(Given information)
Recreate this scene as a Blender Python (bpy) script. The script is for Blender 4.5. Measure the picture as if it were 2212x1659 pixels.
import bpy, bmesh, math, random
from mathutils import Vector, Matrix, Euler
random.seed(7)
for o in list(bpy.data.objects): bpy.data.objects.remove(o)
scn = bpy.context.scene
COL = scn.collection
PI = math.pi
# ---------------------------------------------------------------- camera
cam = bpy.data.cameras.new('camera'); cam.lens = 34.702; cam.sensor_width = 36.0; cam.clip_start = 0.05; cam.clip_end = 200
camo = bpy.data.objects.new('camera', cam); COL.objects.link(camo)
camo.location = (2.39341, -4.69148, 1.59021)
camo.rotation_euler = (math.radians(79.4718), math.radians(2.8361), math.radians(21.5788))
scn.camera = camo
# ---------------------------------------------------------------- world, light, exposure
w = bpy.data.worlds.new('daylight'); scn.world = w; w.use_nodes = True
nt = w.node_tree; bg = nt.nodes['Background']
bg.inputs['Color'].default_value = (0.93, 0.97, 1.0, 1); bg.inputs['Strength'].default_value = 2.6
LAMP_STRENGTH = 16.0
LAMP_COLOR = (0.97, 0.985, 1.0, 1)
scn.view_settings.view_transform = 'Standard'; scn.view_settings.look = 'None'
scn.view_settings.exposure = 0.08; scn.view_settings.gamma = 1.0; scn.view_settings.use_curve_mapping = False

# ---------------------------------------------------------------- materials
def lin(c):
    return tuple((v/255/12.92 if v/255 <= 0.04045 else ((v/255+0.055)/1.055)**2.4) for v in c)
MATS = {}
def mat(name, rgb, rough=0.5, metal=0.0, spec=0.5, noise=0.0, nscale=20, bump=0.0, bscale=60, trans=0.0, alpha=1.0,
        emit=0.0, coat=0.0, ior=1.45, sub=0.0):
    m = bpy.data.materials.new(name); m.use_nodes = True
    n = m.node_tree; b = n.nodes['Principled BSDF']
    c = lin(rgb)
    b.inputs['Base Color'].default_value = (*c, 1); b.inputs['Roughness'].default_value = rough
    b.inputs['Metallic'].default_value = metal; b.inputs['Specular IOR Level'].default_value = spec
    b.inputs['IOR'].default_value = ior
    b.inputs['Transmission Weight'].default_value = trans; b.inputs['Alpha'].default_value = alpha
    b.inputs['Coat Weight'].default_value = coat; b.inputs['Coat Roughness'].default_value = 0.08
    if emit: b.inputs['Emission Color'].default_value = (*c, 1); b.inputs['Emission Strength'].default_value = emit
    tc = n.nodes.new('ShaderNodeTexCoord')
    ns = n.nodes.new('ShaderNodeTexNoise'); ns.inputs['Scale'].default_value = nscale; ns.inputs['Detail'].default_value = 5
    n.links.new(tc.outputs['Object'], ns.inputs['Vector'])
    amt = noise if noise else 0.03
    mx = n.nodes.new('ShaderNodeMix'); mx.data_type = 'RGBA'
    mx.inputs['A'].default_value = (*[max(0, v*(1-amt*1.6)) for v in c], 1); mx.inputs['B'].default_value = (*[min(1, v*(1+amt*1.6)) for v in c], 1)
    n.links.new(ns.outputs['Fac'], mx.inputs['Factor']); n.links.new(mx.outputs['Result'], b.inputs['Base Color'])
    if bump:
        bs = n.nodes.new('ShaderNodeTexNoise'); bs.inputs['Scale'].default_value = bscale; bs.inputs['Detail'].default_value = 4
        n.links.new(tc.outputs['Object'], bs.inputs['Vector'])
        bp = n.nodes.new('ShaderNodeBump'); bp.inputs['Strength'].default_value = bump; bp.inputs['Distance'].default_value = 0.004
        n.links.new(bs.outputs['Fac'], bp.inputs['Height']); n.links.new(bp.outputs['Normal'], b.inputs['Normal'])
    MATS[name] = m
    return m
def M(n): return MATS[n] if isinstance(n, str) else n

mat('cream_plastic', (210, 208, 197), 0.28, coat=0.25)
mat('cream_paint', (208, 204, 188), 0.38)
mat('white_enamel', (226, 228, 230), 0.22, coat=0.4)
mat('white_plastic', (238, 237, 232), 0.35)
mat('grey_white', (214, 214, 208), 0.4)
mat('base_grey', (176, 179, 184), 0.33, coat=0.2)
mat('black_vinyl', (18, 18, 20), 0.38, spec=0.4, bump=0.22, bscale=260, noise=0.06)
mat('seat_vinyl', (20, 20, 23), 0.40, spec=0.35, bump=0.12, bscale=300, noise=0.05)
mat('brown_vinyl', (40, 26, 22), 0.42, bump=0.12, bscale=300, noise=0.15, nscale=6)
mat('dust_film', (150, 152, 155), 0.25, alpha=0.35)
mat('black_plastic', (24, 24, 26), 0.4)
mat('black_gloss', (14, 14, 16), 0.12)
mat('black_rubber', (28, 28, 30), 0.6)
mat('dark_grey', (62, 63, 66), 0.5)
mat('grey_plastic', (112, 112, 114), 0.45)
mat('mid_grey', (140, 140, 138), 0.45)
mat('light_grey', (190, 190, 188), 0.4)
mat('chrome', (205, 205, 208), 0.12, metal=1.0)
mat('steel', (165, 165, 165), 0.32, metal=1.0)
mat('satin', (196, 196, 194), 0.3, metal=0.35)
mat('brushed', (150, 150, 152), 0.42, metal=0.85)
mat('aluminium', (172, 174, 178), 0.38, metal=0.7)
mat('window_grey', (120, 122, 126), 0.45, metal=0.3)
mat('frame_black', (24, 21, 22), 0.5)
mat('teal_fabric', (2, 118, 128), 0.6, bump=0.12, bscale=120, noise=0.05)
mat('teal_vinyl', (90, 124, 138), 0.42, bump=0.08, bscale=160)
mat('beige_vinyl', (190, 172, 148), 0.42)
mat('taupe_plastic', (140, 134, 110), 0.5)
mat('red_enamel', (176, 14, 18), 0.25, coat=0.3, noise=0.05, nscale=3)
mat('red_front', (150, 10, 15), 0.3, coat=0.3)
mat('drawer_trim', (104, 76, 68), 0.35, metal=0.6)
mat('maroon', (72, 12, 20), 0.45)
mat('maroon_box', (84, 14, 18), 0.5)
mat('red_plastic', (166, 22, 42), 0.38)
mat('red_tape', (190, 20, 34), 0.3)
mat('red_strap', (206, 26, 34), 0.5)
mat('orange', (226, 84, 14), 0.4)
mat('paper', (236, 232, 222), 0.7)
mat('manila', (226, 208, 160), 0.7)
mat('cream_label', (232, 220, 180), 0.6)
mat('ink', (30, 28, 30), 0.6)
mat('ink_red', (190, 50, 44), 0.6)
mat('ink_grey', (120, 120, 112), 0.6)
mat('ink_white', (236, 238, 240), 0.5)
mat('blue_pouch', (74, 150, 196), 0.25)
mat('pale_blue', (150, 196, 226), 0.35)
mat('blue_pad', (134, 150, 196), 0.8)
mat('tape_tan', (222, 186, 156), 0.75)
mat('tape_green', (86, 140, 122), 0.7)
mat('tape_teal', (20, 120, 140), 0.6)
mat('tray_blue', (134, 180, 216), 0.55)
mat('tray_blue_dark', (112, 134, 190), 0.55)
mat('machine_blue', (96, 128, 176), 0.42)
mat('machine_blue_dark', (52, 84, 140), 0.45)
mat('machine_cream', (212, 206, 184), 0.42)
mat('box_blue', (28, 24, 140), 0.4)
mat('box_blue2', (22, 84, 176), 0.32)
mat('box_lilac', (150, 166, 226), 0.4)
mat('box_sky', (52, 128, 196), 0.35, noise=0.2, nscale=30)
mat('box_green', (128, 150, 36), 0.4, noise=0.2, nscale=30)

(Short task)
Copy every line exactly. Leave nothing out.

(Reply to the exercise)
Recreate this scene as a Blender Python (bpy) script. The script is for Blender 4.5. Measure the picture as if it were 2212x1659 pixels.
import bpy, bmesh, math, random
from mathutils import Vector, Matrix, Euler
random.seed(7)
for o in list(bpy.data.objects): bpy.data.objects.remove(o)
scn = bpy.context.scene
COL = scn.collection
PI = math.pi
# ---------------------------------------------------------------- camera
cam = bpy.data.cameras.new('camera'); cam.lens = 34.702; cam.sensor_width = 36.0; cam.clip_start = 0.05; cam.clip_end = 200
camo = bpy.data.objects.new('camera', cam); COL.objects.link(camo)
camo.location = (2.39341, -4.69148, 1.59021)
camo.rotation_euler = (math.radians(79.4718), math.radians(2.8361), math.radians(21.5788))
scn.camera = camo
# ---------------------------------------------------------------- world, light, exposure
w = bpy.data.worlds.new('daylight'); scn.world = w; w.use_nodes = True
nt = w.node_tree; bg = nt.nodes['Background']
bg.inputs['Color'].default_value = (0.93, 0.97, 1.0, 1); bg.inputs['Strength'].default_value = 2.6
LAMP_STRENGTH = 16.0
LAMP_COLOR = (0.97, 0.985, 1.0, 1)
scn.view_settings.view_transform = 'Standard'; scn.view_settings.look = 'None'
scn.view_settings.exposure = 0.08; scn.view_settings.gamma = 1.0; scn.view_settings.use_curve_mapping = False

# ---------------------------------------------------------------- materials
def lin(c):
    return tuple((v/255/12.92 if v/255 <= 0.04045 else ((v/255+0.055)/1.055)**2.4) for v in c)
MATS = {}
def mat(name, rgb, rough=0.5, metal=0.0, spec=0.5, noise=0.0, nscale=20, bump=0.0, bscale=60, trans=0.0, alpha=1.0,
        emit=0.0, coat=0.0, ior=1.45, sub=0.0):
    m = bpy.data.materials.new(name); m.use_nodes = True
    n = m.node_tree; b = n.nodes['Principled BSDF']
    c = lin(rgb)
    b.inputs['Base Color'].default_value = (*c, 1); b.inputs['Roughness'].default_value = rough
    b.inputs['Metallic'].default_value = metal; b.inputs['Specular IOR Level'].default_value = spec
    b.inputs['IOR'].default_value = ior
    b.inputs['Transmission Weight'].default_value = trans; b.inputs['Alpha'].default_value = alpha
    b.inputs['Coat Weight'].default_value = coat; b.inputs['Coat Roughness'].default_value = 0.08
    if emit: b.inputs['Emission Color'].default_value = (*c, 1); b.inputs['Emission Strength'].default_value = emit
    tc = n.nodes.new('ShaderNodeTexCoord')
    ns = n.nodes.new('ShaderNodeTexNoise'); ns.inputs['Scale'].default_value = nscale; ns.inputs['Detail'].default_value = 5
    n.links.new(tc.outputs['Object'], ns.inputs['Vector'])
    amt = noise if noise else 0.03
    mx = n.nodes.new('ShaderNodeMix'); mx.data_type = 'RGBA'
    mx.inputs['A'].default_value = (*[max(0, v*(1-amt*1.6)) for v in c], 1); mx.inputs['B'].default_value = (*[min(1, v*(1+amt*1.6)) for v in c], 1)
    n.links.new(ns.outputs['Fac'], mx.inputs['Factor']); n.links.new(mx.outputs['Result'], b.inputs['Base Color'])
    if bump:
        bs = n.nodes.new('ShaderNodeTexNoise'); bs.inputs['Scale'].default_value = bscale; bs.inputs['Detail'].default_value = 4
        n.links.new(tc.outputs['Object'], bs.inputs['Vector'])
        bp = n.nodes.new('ShaderNodeBump'); bp.inputs['Strength'].default_value = bump; bp.inputs['Distance'].default_value = 0.004
        n.links.new(bs.outputs['Fac'], bp.inputs['Height']); n.links.new(bp.outputs['Normal'], b.inputs['Normal'])
    MATS[name] = m
    return m
def M(n): return MATS[n] if isinstance(n, str) else n

mat('cream_plastic', (210, 208, 197), 0.28, coat=0.25)
mat('cream_paint', (208, 204, 188), 0.38)
mat('white_enamel', (226, 228, 230), 0.22, coat=0.4)
mat('white_plastic', (238, 237, 232), 0.35)
mat('grey_white', (214, 214, 208), 0.4)
mat('base_grey', (176, 179, 184), 0.33, coat=0.2)
mat('black_vinyl', (18, 18, 20), 0.38, spec=0.4, bump=0.22, bscale=260, noise=0.06)
mat('seat_vinyl', (20, 20, 23), 0.40, spec=0.35, bump=0.12, bscale=300, noise=0.05)
mat('brown_vinyl', (40, 26, 22), 0.42, bump=0.12, bscale=300, noise=0.15, nscale=6)
mat('dust_film', (150, 152, 155), 0.25, alpha=0.35)
mat('black_plastic', (24, 24, 26), 0.4)
mat('black_gloss', (14, 14, 16), 0.12)
mat('black_rubber', (28, 28, 30), 0.6)
mat('dark_grey', (62, 63, 66), 0.5)
mat('grey_plastic', (112, 112, 114), 0.45)
mat('mid_grey', (140, 140, 138), 0.45)
mat('light_grey', (190, 190, 188), 0.4)
mat('chrome', (205, 205, 208), 0.12, metal=1.0)
mat('steel', (165, 165, 165), 0.32, metal=1.0)
mat('satin', (196, 196, 194), 0.3, metal=0.35)
mat('brushed', (150, 150, 152), 0.42, metal=0.85)
mat('aluminium', (172, 174, 178), 0.38, metal=0.7)
mat('window_grey', (120, 122, 126), 0.45, metal=0.3)
mat('frame_black', (24, 21, 22), 0.5)
mat('teal_fabric', (2, 118, 128), 0.6, bump=0.12, bscale=120, noise=0.05)
mat('teal_vinyl', (90, 124, 138), 0.42, bump=0.08, bscale=160)
mat('beige_vinyl', (190, 172, 148), 0.42)
mat('taupe_plastic', (140, 134, 110), 0.5)
mat('red_enamel', (176, 14, 18), 0.25, coat=0.3, noise=0.05, nscale=3)
mat('red_front', (150, 10, 15), 0.3, coat=0.3)
mat('drawer_trim', (104, 76, 68), 0.35, metal=0.6)
mat('maroon', (72, 12, 20), 0.45)
mat('maroon_box', (84, 14, 18), 0.5)
mat('red_plastic', (166, 22, 42), 0.38)
mat('red_tape', (190, 20, 34), 0.3)
mat('red_strap', (206, 26, 34), 0.5)
mat('orange', (226, 84, 14), 0.4)
mat('paper', (236, 232, 222), 0.7)
mat('manila', (226, 208, 160), 0.7)
mat('cream_label', (232, 220, 180), 0.6)
mat('ink', (30, 28, 30), 0.6)
mat('ink_red', (190, 50, 44), 0.6)
mat('ink_grey', (120, 120, 112), 0.6)
mat('ink_white', (236, 238, 240), 0.5)
mat('blue_pouch', (74, 150, 196), 0.25)
mat('pale_blue', (150, 196, 226), 0.35)
mat('blue_pad', (134, 150, 196), 0.8)
mat('tape_tan', (222, 186, 156), 0.75)
mat('tape_green', (86, 140, 122), 0.7)
mat('tape_teal', (20, 120, 140), 0.6)
mat('tray_blue', (134, 180, 216), 0.55)
mat('tray_blue_dark', (112, 134, 190), 0.55)
mat('machine_blue', (96, 128, 176), 0.42)
mat('machine_blue_dark', (52, 84, 140), 0.45)
mat('machine_cream', (212, 206, 184), 0.42)
mat('box_blue', (28, 24, 140), 0.4)
mat('box_blue2', (22, 84, 176), 0.32)
mat('box_lilac', (150, 166, 226), 0.4)
mat('box_sky', (52, 128, 196), 0.35, noise=0.2, nscale=30)
mat('box_green', (128, 150, 36), 0.4, noise=0.2, nscale=30)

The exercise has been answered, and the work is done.